「あの映画
少し前の時代に作られてたら違うラストになっていたとなっていたと思うんですよ
その狭間に
自分はいるんだなあと思ってじーんとしましたね」
ゆざきさかおみ『はいらなくても、いいじゃないか』。初出は2020年。
カミングアウトしていないクローゼットのトーマと、自覚的で社会派のヒロ。ゲイ映画のレイトショーでたまたま出会い、意気投合する。そういう目的ではなくて、映画の内容もわからず席を取ったトーマの天然、偶然性が佳い。
トーマは〈クローゼットでコミュニティにも馴染めなかった このままずっとコンプレックスを抱えて生きていくんだと思っていた〉。

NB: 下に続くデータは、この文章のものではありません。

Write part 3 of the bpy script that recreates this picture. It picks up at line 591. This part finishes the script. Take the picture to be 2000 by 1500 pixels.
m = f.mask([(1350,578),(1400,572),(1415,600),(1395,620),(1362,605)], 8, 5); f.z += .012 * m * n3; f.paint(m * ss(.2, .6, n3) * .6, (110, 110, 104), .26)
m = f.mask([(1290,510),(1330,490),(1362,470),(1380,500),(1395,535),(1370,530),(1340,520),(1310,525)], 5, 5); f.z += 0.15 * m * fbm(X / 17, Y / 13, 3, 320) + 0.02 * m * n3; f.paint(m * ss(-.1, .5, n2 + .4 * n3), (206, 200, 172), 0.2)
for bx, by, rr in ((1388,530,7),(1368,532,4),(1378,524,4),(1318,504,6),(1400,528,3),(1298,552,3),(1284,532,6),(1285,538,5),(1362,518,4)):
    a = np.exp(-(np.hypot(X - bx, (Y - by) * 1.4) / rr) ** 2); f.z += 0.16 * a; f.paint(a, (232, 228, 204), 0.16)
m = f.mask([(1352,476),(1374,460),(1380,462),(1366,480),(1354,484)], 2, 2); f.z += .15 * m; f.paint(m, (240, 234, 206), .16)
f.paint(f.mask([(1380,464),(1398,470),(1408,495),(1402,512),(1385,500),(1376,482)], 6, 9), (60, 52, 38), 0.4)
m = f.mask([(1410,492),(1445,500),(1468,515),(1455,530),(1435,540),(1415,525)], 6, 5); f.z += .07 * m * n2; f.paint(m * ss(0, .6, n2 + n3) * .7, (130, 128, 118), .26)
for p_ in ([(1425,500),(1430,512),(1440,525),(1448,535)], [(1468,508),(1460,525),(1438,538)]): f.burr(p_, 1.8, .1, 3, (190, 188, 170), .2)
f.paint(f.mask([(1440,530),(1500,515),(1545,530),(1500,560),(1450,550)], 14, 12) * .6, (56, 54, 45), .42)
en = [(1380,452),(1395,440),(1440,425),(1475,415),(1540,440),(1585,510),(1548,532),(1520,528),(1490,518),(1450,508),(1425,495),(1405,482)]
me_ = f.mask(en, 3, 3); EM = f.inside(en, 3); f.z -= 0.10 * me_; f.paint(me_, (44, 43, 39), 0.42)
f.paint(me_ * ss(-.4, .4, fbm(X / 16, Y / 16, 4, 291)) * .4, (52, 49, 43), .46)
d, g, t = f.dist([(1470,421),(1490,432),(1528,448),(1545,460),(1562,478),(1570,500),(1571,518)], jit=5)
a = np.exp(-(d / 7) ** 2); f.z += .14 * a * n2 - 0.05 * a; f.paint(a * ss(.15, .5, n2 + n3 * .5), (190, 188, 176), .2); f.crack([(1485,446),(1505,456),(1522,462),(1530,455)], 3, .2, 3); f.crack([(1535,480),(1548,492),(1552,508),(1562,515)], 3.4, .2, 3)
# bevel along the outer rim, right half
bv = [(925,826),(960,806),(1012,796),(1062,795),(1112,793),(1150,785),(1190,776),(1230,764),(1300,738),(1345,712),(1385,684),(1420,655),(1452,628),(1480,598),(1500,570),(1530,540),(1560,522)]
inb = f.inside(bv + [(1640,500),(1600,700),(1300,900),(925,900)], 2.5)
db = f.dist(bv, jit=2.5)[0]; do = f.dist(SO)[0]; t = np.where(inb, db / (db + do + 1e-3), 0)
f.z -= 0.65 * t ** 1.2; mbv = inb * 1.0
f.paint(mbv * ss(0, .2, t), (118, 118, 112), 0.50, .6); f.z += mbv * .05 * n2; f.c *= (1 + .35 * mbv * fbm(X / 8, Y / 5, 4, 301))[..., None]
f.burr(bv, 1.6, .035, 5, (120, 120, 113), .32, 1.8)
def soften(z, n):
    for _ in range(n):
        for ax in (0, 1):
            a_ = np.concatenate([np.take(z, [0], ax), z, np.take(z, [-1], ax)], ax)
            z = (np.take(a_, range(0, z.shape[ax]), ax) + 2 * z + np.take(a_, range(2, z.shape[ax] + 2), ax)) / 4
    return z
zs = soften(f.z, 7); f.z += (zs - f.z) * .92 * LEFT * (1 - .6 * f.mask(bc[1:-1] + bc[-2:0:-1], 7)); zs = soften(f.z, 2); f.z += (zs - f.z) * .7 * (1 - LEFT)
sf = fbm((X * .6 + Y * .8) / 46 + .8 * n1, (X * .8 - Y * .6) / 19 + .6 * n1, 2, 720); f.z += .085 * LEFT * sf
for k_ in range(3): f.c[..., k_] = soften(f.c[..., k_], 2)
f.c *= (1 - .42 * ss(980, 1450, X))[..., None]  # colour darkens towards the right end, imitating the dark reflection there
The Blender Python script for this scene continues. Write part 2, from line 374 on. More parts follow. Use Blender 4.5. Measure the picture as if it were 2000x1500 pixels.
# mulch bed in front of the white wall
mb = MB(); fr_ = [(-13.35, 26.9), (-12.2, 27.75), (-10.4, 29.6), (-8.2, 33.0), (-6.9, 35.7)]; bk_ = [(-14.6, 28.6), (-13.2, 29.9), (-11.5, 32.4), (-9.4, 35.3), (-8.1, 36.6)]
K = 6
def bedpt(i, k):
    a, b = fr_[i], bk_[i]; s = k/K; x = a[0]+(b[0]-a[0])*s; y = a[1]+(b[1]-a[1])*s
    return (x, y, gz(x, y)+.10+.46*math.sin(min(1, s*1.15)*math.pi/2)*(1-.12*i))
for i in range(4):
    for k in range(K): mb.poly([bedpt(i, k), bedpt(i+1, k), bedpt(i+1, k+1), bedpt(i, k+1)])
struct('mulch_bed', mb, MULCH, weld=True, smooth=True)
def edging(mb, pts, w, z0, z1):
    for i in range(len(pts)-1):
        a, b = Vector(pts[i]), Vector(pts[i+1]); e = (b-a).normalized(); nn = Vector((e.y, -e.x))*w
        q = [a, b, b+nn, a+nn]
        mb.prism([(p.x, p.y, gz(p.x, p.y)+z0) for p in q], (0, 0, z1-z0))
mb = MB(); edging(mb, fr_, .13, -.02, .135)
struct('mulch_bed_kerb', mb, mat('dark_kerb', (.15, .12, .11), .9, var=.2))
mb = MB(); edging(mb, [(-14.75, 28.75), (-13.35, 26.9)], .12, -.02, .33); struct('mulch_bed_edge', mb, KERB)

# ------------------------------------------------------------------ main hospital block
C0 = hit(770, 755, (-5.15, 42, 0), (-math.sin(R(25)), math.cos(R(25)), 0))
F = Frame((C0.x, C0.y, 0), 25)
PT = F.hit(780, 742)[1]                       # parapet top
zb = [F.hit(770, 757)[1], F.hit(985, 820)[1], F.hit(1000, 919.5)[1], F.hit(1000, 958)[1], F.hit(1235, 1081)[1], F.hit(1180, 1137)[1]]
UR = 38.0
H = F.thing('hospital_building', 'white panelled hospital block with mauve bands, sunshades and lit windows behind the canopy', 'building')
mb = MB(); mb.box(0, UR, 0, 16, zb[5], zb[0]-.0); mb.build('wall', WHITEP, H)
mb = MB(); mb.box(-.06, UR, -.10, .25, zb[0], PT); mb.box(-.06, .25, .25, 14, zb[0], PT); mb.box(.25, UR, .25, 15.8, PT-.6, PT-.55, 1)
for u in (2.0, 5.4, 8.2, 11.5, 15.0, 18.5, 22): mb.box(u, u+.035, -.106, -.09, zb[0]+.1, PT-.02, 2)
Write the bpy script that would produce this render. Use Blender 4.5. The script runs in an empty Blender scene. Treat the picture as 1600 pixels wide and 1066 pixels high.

性愛をセンシティブなこととしてじつに教育的、教養主義的なのに(ゆえに?)擦れ違いが起こってしまう。ギクシャクしたタイミングでトーマにもヒロにも《誘惑者》らしきものが現れる。かれらはどこまでよろめいてしまうのか、というスリルもしっかりあった。
ヒロの独白、〈「腕がはいるんだから余裕っしょ」 僕は甘かったのか…自分の可能性を過信しすぎていたのか…?〉が可笑しい。
どんな物語も随筆的な感慨が読みどころなのかもしれない。